Banned from the big top
2006-06-10
Nicole Baute, Toronto Star
As circuses starring humans gain popularity, classic shows starring animals are under fire
While circuses starring only two-legged animals – humans – gain popularity,
old-fashioned shows featuring more exotic creatures are battling bans and
restrictions.
Since its start in Quebec in the 1980s, the death-defying Cirque du Soleil has
become an international sensation – sans animaux – while the more traditional
circus has faced growing criticism from animal-welfare groups and politicians.

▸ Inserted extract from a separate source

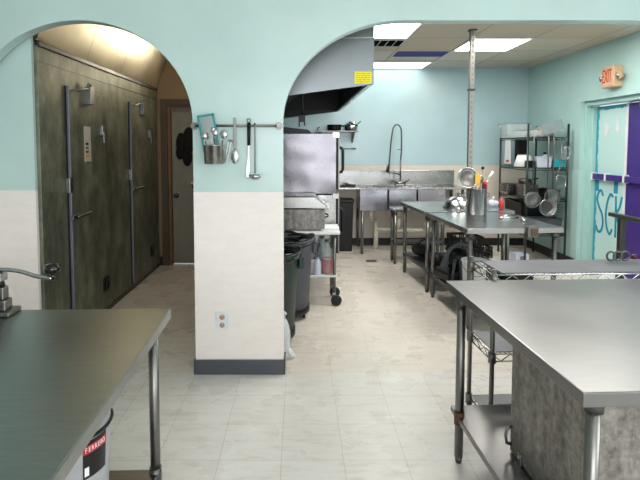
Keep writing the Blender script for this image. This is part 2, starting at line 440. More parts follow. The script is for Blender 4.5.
# spray painted letters S C K on the pale leaf (flat on its surface); y falls towards the camera
def strokes(pts): return [(-.004, y, .44 + (z - .58) * 1.13) for y, z in pts]
S = [(.40, 1.00), (.44, 1.055), (.49, 1.03), (.51, .95), (.47, .87), (.41, .80), (.385, .70), (.42, .61), (.48, .60), (.52, .66)]
C_ = [(.21, 1.00), (.25, 1.03), (.30, .97), (.33, .86), (.33, .74), (.30, .65), (.25, .60), (.21, .66)]
K1 = [(.16, 1.02), (.15, .85), (.145, .58)]; K2 = [(.05, 1.02), (.09, .90), (.145, .83), (.10, .74), (.05, .62)]
def smooth(p, n=4):
    o = []
    for i in range(len(p) - 1):
        p0 = p[max(i - 1, 0)]; p1 = p[i]; p2 = p[i + 1]; p3 = p[min(i + 2, len(p) - 1)]
        for k in range(n):
            t = k / n
            o.append(tuple(.5 * (2 * b + (c - a) * t + (2 * a - 5 * b + 4 * c - d) * t * t + (-a + 3 * b - 3 * c + d) * t ** 3) for a, b, c, d in zip(p0, p1, p2, p3)))
    return o + [p[-1]]
gr = MB()
for q in (S, C_, K1, K2): gr.tube(strokes(smooth(q)), .018, 8)
for y0, z1 in ((.49, 1.105), (.13, 1.105)): gr.box((-.0015, y0, z1 - .14), (.001, y0 + .075, z1))
gro = gr.build('graffiti', 'graffiti', d1); gro['label'] = 'teal spray painted letters SCK'; 
for v in gro.data.vertices: v.co.x = max(-.002, min(.001, v.co.x * .3))
pp = thing('torn_paper', 'torn white paper scrap on pale exit door, nearer the hinge side', 'paper', (DX - .002, LY + .37, 1.70))
MB().prism([(-.05, .12), (.0, .0), (.06, .03), (.035, .10), (.06, .20)], 'x', -.002, 0).build('scrap', 'paper', pp)
pp = thing('torn_paper', 'torn white paper scrap on pale exit door, next to the purple leaf', 'paper', (DX - .002, LY + .17, 1.74))
MB().prism([(-.04, .06), (.0, .0), (.05, .05), (.02, .11), (.03, .20)], 'x', -.002, 0).build('scrap', 'paper', pp)
dc = thing('door_closer', 'grey door closer arm at the top of purple door', 'door closer', (DX - .03, 5.22, 2.05))
MB().box((-.05, -.25, -.03), (.02, .02, .03)).build('body', 'steel_leg', dc, bevel=.004)
MB().box((-.03, .02, .03), (-.015, .2, .04)).build('arm', 'steel_leg', dc)

# ================================================================== CORRIDOR: walk-in cooler
cl = thing('walk_in_cooler', 'long walk-in cooler clad in tarnished olive grey metal', 'cooler', (-1.85, 3.435, 0))
MB().box((-.7, 0, .0), (0, 2.86, 2.335)).build('cabinet', 'cooler', cl, bevel=.003)
MB().box((0, 0, .0), (.006, 2.82, .05)).build('kick_plate', 'steel_dark', cl)
MB().box((-.02, 0, 2.30), (.018, 2.84, 2.335)).build('top_rail', 'steel_dark', cl, bevel=.003)
MB().box((0, .0, 2.19), (.006, 2.84, 2.198)).build('seam_strip', 'steel_dark', cl)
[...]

Tomorrow, Xentel DM Inc., which stages the Shrine Circus, will go to court to
fight Newmarket council's banning of a show planned for later this month at the
town-owned Ray Twinney Recreation Complex. Last month, two years after two
circus elephants escaped the complex, council decided the facility is not safe
or appropriate for performing animals.
Similar bans exist elsewhere in Canada. In 2000, Nova Scotia banned bears,
marine mammals, fish and non-human primates from the circus. In British
Columbia, roughly 20 municipalities have restricted the use of circus animals.
In Ontario, no specific provincial legislation regulates circus animals.
Ian Garden, ringmaster of Circus Garden (formerly the Garden Bros. Circus), is
in Newmarket today and Barrie this weekend with an animal-less act. He says
leaving the animals out of this year's show was not a conscious decision. Five
motorcycles on a "globe of death," a motorcycle on a high wire and Cirque-style
dancers have been added.
"We just kind of updated it, giving it a more modern, video-game-ish sort of
appeal," says Garden.
Len Wolstenholme, spokesperson for Xentel, says you cannot compare a circus with
animals to one without. "It would be like comparing a heavy metal band to a folk
band."
The Xentel show has seven Arabian horses, a troop of dogs and two elephants.
In Britain, where towns and cities started banning circus animals from public
places in the 1980s, one circus has capitalized on what is now a novelty. The
8-year-old Great British Circus, which performs in private venues to avoid the
bans, features lions, tigers, camels, llamas and horses.
In February, the company brought an elephant back into the ring – the first for
a circus in Britain in 10 years.
"Because there has also been a gap in people being able to see them performing,
that's an extra attraction, and an extra reason for people wanting to see them
while they are here," says spokesperson Chris Barltrop.